Dice Pascal Quignard que el paraíso tiene un nombre, no en el espacio, sino en el tiempo: Navidad. 25 de diciembre, día exacto del solsticio de invierno. En el año 274 de nuestra era, el emperador Aureliano decretó celebrar en esa fecha la fiesta de clausura de las Saturnales y la nombró Natalis Solis Invicti. En el año 336, Constantino hizo coincidir la fiesta del sol invencible con la del nacimiento de Mitra, divinidad oriental, en una gruta y de Cristo, también en una gruta; y en el pesebre, entre el burro y el buey. Ahí están la mujer, la madre, el infante.

Anterior a las decisiones de los dos césares, se había formado entre los cristianos la tradición de celebrar, en los primeros días de enero, poco después del solsticio, las tres manifestaciones de Cristo en su naturaleza humana: nacimiento, adoración de los reyes magos, bautismo en el río Jordán. Fue en Roma, después de la decisión de Constantino, que se empezó a celebrar la natividad el día 25. Juan Crisóstomo adoptó esa fecha en Antioquía, de ahí pasó a Constantinopla; Jerusalén y Alejandría tardaron hasta 430. En esa forma, la Iglesia cristiana, todavía una, manifestó su capacidad a “inculturarse” —palabra que afeccionaba Samuel Ruiz— es decir, ponerse el ropaje de la cultura del lugar y del momento, para, finalmente, bautizarla.
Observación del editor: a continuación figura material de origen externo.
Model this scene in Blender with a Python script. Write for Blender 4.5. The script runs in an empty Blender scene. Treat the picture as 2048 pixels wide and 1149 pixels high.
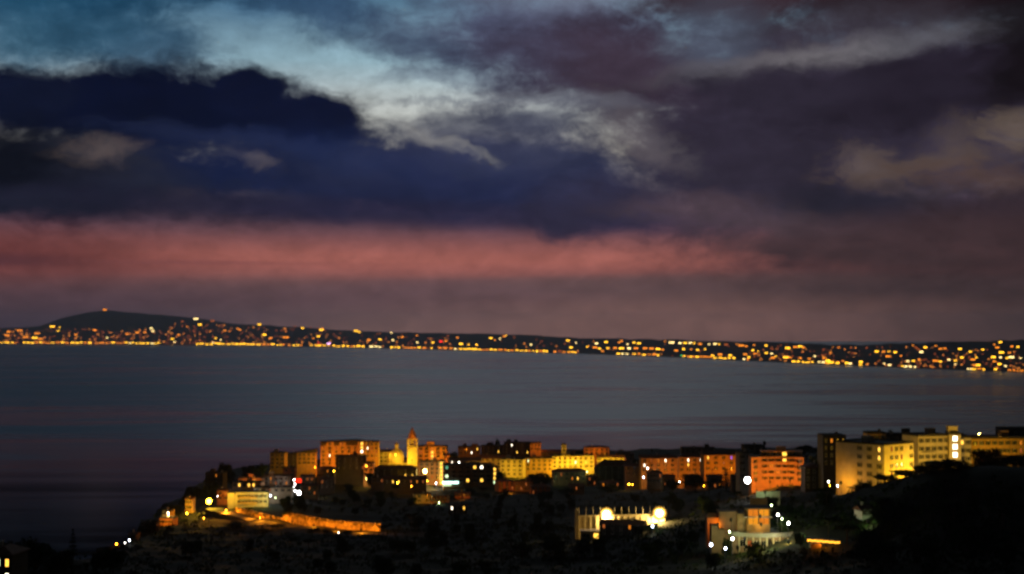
import bpy, bmesh, math, random
import numpy as np
from mathutils import Vector, Matrix
R = math.radians
rnd = random.Random(7)
scn = bpy.context.scene
COL = scn.collection

# ------------------------------------------------------------------ camera
FPX = 2048 * 50 / 36.0
HZ = 660.0
CAMZ = 200.0
PITCH = math.atan((HZ - 574.5) / FPX)
cam_d = bpy.data.cameras.new("camera")
cam = bpy.data.objects.new("camera", cam_d)
COL.objects.link(cam)
cam_d.lens, cam_d.sensor_width = 50, 36
cam_d.clip_start, cam_d.clip_end = 0.5, 120000
cam.location = (0, 0, CAMZ)
cam.rotation_euler = (R(90) + PITCH, 0, 0)
cam_d.dof.use_dof = True               # hand-held, focus missed a little: everything far is soft
cam_d.dof.focus_distance = 25.0
cam_d.dof.aperture_fstop = 0.98
cam_d.dof.aperture_ratio = 1.35
scn.camera = cam

def W(px, py, Y):
    """the point at forward distance Y seen in direction (px, py) of the photograph"""
    c, s = math.cos(PITCH), math.sin(PITCH)
    u, v = (px - 1024) / FPX, (574.5 - py) / FPX
    d = Vector((u, c - v * s, s + v * c))
    d *= Y / d.y
    return Vector((d.x, d.y, CAMZ + d.z))

def ypx(z, Y):
    e = math.atan2(z - CAMZ, Y) - PITCH
    return 574.5 - math.tan(e) * FPX

# ------------------------------------------------------------------ terrain
CTRL = [(440,975,1150),(500,942,1280),(560,935,1300),(700,932,1310),(830,932,1310),(950,932,1310),(1050,930,1330),(1200,932,1290),
        (700,968,1110),(870,985,1060),(1000,990,1030),(1230,985,1010),(1350,972,1010),(1450,974,830),(1560,972,690),
        (1650,978,630),(1690,984,545),(1740,975,528),(1800,958,505),(1845,945,490),(1760,1000,560),(1900,1000,565),(2040,1000,560),(2300,1000,520),(1520,1112,470),(1440,1075,540),(1240,1072,640),
        (1240,1030,760),(1430,1010,690),(1000,1060,760),(830,1022,900),(650,1010,960),(470,1022,900),(330,1052,850),(640,1078,735),
        (740,1082,715),(430,1045,840),(250,1095,730),(180,1112,650),(1024,1149,520),(600,1149,520),(320,1170,470),(1500,1160,430),
        (1800,1080,450),(1880,932,478),(1960,925,480),(2040,925,470),(2200,925,460),(2040,1149,380),(60,1100,420),(-60,1090,400),(-200,1100,400)]
pts = [tuple(W(*c)) for c in CTRL]
for X in (-500, -200, 0, 200, 500):
    pts += [(X, 100, 165 + 0.02 * X), (X, 20, 187 + 0.02 * X), (X, 260, 141 + 0.02 * X), (X, -200, 225)]
pts += [(700, 1300, 84), (900, 900, 118), (700, 600, 132), (200, 1800, 70), (-200, 1700, 60), (600, 1800, 90), (-500, 1000, 70), (-500, 600, 80)]
PA = np.array(pts)
def _rbf_solve(P):
    xy = P[:, :2] / 100.0
    n = len(P)
    d = np.sqrt(((xy[:, None] - xy[None]) ** 2).sum(-1))
    A = np.zeros((n + 3, n + 3))
    A[:n, :n] = d - 0.12 * np.eye(n)
    A[:n, n] = 1; A[:n, n + 1:] = xy
    A[n, :n] = 1; A[n + 1:, :n] = xy.T
    b = np.zeros(n + 3); b[:n] = P[:, 2]
    return xy, np.linalg.solve(A, b)
RX, RW = _rbf_solve(PA)
def land_np(x, y):
    q = np.stack([np.asarray(x, float).ravel(), np.asarray(y, float).ravel()], -1) / 100.0
    d = np.sqrt(((q[:, None] - RX[None]) ** 2).sum(-1))
    n = len(RX)
    return d @ RW[:n] + RW[n] + q @ RW[n + 1:]
# coast line: western cliff edge, X of the edge for each Y; and the northern edge of the plateau
CY = np.array([-300, 200, 380, 470, 560, 640, 740, 850, 960, 1090, 1180, 1300, 1420, 1480])
CX = np.array([-420, -300, -230, -152, -158, -194, -204, -216, -238, -248, -262, -268, -230, -150])
def coast_d(x, y):
    """> 0 on land, metres from the edge"""
    x = np.asarray(x, float); y = np.asarray(y, float)
    wob = 5 * np.sin(y * .045) + 3 * np.sin(y * .13 + 1) + 2 * np.sin(x * .2 + y * .31)
    west = x - np.interp(y, CY, CX) + wob
    north = (1470 + 30 * np.sin(x * .012)) - y + wob
    return np.minimum(west, north)
def ground_np(x, y):
    h = land_np(x, y)
    d = coast_d(x, y).ravel()
    t = np.clip((d + 22) / 24, 0, 1)
    t = t * t * (3 - 2 * t)
    xr, yr = np.asarray(x, float).ravel(), np.asarray(y, float).ravel()
    h = h + .7 * np.sin(xr * .11 + 2 * np.sin(yr * .05)) + .5 * np.sin(yr * .17 + xr * .07)
    return -6 + (h + 6) * t
def T(x, y):
    return float(ground_np([x], [y])[0])
def hit(px, py, above=0.0, y0=250, y1=1500):
    """first point along the photograph's ray that is `above` metres over the ground"""
    Ys = np.arange(y0, y1, 2.0)
    P = [W(px, py, Y) for Y in Ys]
    g = ground_np([p.x for p in P], [p.y for p in P]) + above
    for p, z in zip(P, g):
        if p.z <= z: return p
    return P[-1]

# ------------------------------------------------------------------ helpers
def lin(c):
    return tuple((v / 12.92 if v <= .04045 else ((v + .055) / 1.055) ** 2.4) for v in (x / 255.0 for x in c))

MATS = {}
def mat(name, col, rough=.85, var=.25, scale=.6, metal=0, spec=.3, bump=0):
    if name in MATS: return MATS[name]
    m = bpy.data.materials.new(name); m.use_nodes = True
    nt = m.node_tree; N = nt.nodes; b = N["Principled BSDF"]
    tc = N.new("ShaderNodeTexCoord"); nz = N.new("ShaderNodeTexNoise")
    nz.inputs["Scale"].default_value = scale; nz.inputs["Detail"].default_value = 5
    nt.links.new(tc.outputs["Object"], nz.inputs["Vector"])
    mr = N.new("ShaderNodeMapRange"); mr.inputs["From Min"].default_value = .3; mr.inputs["From Max"].default_value = .7
    mr.inputs["To Min"].default_value = 1 - var; mr.inputs["To Max"].default_value = 1 + var
    nt.links.new(nz.outputs["Fac"], mr.inputs["Value"])
    vm = N.new("ShaderNodeVectorMath"); vm.operation = 'SCALE'; vm.inputs[0].default_value = col
    nt.links.new(mr.outputs["Result"], vm.inputs["Scale"])
    nt.links.new(vm.outputs["Vector"], b.inputs["Base Color"])
    b.inputs["Roughness"].default_value = rough; b.inputs["Metallic"].default_value = metal
    b.inputs["Specular IOR Level"].default_value = spec
    if bump:
        bp = N.new("ShaderNodeBump"); bp.inputs["Strength"].default_value = bump
        nt.links.new(nz.outputs["Fac"], bp.inputs["Height"]); nt.links.new(bp.outputs["Normal"], b.inputs["Normal"])
    MATS[name] = m
    return m
def emit(name, col, strength, sample=False):
    if name in MATS: return MATS[name]
    m = bpy.data.materials.new(name); m.use_nodes = True
    nt = m.node_tree; nt.nodes.clear()
    o = nt.nodes.new("ShaderNodeOutputMaterial"); e = nt.nodes.new("ShaderNodeEmission")
    e.inputs["Color"].default_value = (*col, 1); e.inputs["Strength"].default_value = strength
    nt.links.new(e.outputs[0], o.inputs["Surface"])
    if not sample: m.cycles.emission_sampling = 'NONE'
    MATS[name] = m
    return m

class MB:
    """collects shapes into one mesh"""
    def __init__(s): s.v, s.f, s.m = [], [], []
    def add(s, vs, fs, mi=0):
        o = len(s.v); s.v += [tuple(v) for v in vs]
        s.f += [tuple(i + o for i in f) for f in fs]; s.m += [mi] * len(fs)
        return s
    def box(s, x0, x1, y0, y1, z0, z1, mi=0):
        return s.add([(x0,y0,z0),(x1,y0,z0),(x1,y1,z0),(x0,y1,z0),(x0,y0,z1),(x1,y0,z1),(x1,y1,z1),(x0,y1,z1)],
                     [(0,3,2,1),(4,5,6,7),(0,1,5,4),(1,2,6,5),(2,3,7,6),(3,0,4,7)], mi)
    def prism(s, poly, z0, z1, mi=0):
        n = len(poly)
        return s.add([(x, y, z0) for x, y in poly] + [(x, y, z1) for x, y in poly],
                     [tuple(range(n))[::-1], tuple(range(n, 2 * n))] + [(i, (i + 1) % n, n + (i + 1) % n, n + i) for i in range(n)], mi)
    def lathe(s, prof, n=16, cx=0, cy=0, mi=0, ph=0):
        vs = []; fs = []
        for r, z in prof:
            for k in range(n):
                a = ph + 2 * math.pi * k / n
                vs.append((cx + r * math.cos(a), cy + r * math.sin(a), z))
        for j in range(len(prof) - 1):
            for k in range(n):
                fs.append((j*n+k, j*n+(k+1)%n, (j+1)*n+(k+1)%n, (j+1)*n+k))
        fs.append(tuple(range(n))[::-1]); fs.append(tuple((len(prof)-1)*n + k for k in range(n)))
        return s.add(vs, fs, mi)
    def tube(s, a, b, r0, r1=None, n=6, mi=0):
        a, b = Vector(a), Vector(b); r1 = r0 if r1 is None else r1
        d = (b - a).normalized(); u = d.orthogonal().normalized(); w = d.cross(u)
        vs = [a + (u*math.cos(2*math.pi*k/n) + w*math.sin(2*math.pi*k/n)) * r0 for k in range(n)] + \
             [b + (u*math.cos(2*math.pi*k/n) + w*math.sin(2*math.pi*k/n)) * r1 for k in range(n)]
        return s.add(vs, [(k, (k+1)%n, n+(k+1)%n, n+k) for k in range(n)] + [tuple(range(n))[::-1], tuple(range(n, 2*n))], mi)
    def hip(s, x0, x1, y0, y1, z, h, mi=0, ov=.5, t=.18):
        x0 -= ov; x1 += ov; y0 -= ov; y1 += ov
        lx, ly = x1 - x0, y1 - y0; r = min(lx, ly) / 2; my, mx = (y0 + y1) / 2, (x0 + x1) / 2
        if lx >= ly: a, b = (x0 + r*.9, my, z + h + t), (x1 - r*.9, my, z + h + t)
        else: a, b = (mx, y0 + r*.9, z + h + t), (mx, y1 - r*.9, z + h + t)
        vs = [(x0,y0,z),(x1,y0,z),(x1,y1,z),(x0,y1,z),(x0,y0,z+t),(x1,y0,z+t),(x1,y1,z+t),(x0,y1,z+t), a, b]
        fs = [(0,3,2,1),(0,1,5,4),(1,2,6,5),(2,3,7,6),(3,0,4,7)]
        fs += [(4,5,9,8),(5,6,9),(6,7,8,9),(7,4,8)] if lx >= ly else [(4,5,8),(5,6,9,8),(6,7,9),(7,4,8,9)]
        return s.add(vs, fs, mi)
    def mesh(s, name, mats, smooth=False):
        me = bpy.data.meshes.new(name); me.from_pydata(s.v, [], s.f); me.update()
        for m in (mats if isinstance(mats, (list, tuple)) else [mats]): me.materials.append(m)
        me.polygons.foreach_set("material_index", s.m)
        if smooth: me.polygons.foreach_set("use_smooth", [True] * len(me.polygons))
        return me
    def build(s, name, mats, parent=None, smooth=False, loc=(0,0,0), rz=0):
        return link(name, s.mesh(name, mats, smooth), parent, loc, rz)
def link(name, me, parent=None, loc=(0,0,0), rz=0):
    o = bpy.data.objects.new(name, me); COL.objects.link(o); o.parent = parent
    o.location = loc; o.rotation_euler = (0, 0, rz)
    return o
def tag(o, label=None, cat=None, group=None, kind=None):
    for k, v in (("label", label), ("category", cat), ("group", group), ("kind", kind)):
        if v: o[k] = v
    return o
def thing(name, label, cat, loc=(0,0,0), rz=0, group=None):
    return tag(link(name, None, None, loc, rz), label, cat, group)
def point(parent, loc, col, power, r=.25):
    d = bpy.data.lights.new("bulb_light", 'POINT'); d.color = col; d.energy = power * 2.6; d.shadow_soft_size = r
    o = bpy.data.objects.new("bulb_light", d); COL.objects.link(o); o.parent = parent; o.location = loc
    return o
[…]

El carácter popular y poético de esa fiesta oriental pasó rápidamente al Occidente y tomó, en particular bajo la influencia de Francisco de Asís, el inventor del nacimiento con sus muñecos, un lugar muy importante en el folklore de los países latinos y en todas sus manifestaciones artísticas: música, cantos, pinturas, representaciones. Todavía me tocó asistir a pastorelas en Michoacán y Jalisco. Los hermanos ortodoxos, si bien celebran con alegría la Navidad, encuentran que nosotros los latinos exageramos. Cito a uno de ellos: “Tomó una importancia tal que la fiesta de Navidad se volvió dla más grande después de Pascuas, ha suplantado en este punto la Epifanía, que no es más que la fiesta de la adoración de los magos, mientras que en Oriente, esa adoración está ligada al nacimiento del Salvador y se celebra el 25 de diciembre. Para nosotros la Epifanía no es una conmemoración histórica, sino una fiesta de idea: las Teofanías, ‘manifestaciones’ de Cristo”.

Perdonarán lo burdo de mi traducción de un canto en la liturgia ortodoxa del 25 de diciembre: “En un transporte de alegría, veneremos, bienamados hermanos, la muy santa y bienaventurada Noche de Navidad/ La llamamos de nuestros solemnes votos; ahí está, más luminosa que el día, puesto que el Sol de Justicia salió de los arcanos virginales/ Noche de esperanza, vean el Niño recién nacido de una madre incorruptible, Hijo del Padre antes de los siglos/ Acostado en un pesebre, tiene en su palma el universo entero, envuelto en lienzos y ya los lazos del infierno se sueltan/ El burro y el buey reconocen a su creador, la muerte tiembla y la vida se adelanta/ Ángeles y pastores entonan un cántico/ Los astros componen una ronda para apercibir la sonrisa de un niño que nació para limpiar nuestras lágrimas /Misterio inefable de la Noche luminosa / En ella, los torrentes inagotables del amor llevan al Todo Poderoso a unirse a nuestra fragilidad y comunicar a la tierra el inmaterial soplo de Su Divinidad /…

Sigue el cántico de contenido teológico y místico que exalta el misterio de la infancia y une al niño prodigioso a su madre. Desde el inicio del cristianismo, uno encuentra el culto de la Virgen. El Apocalipsis, caro a los devotos de la Guadalupana, deja ver la mujer rodeada de estrellas que pisotea al dragón diabólico. Es la nueva Eva, instrumento de salvación, está presente en los himnos más antiguos y en los primeros íconos. Dante la celebra en la sublime oración que sella su poema: “Dama, eres tan grande y de un precio tal que, quien desea una gracia y no recurre a ti, quiere hacer volar su deseo sin alas”.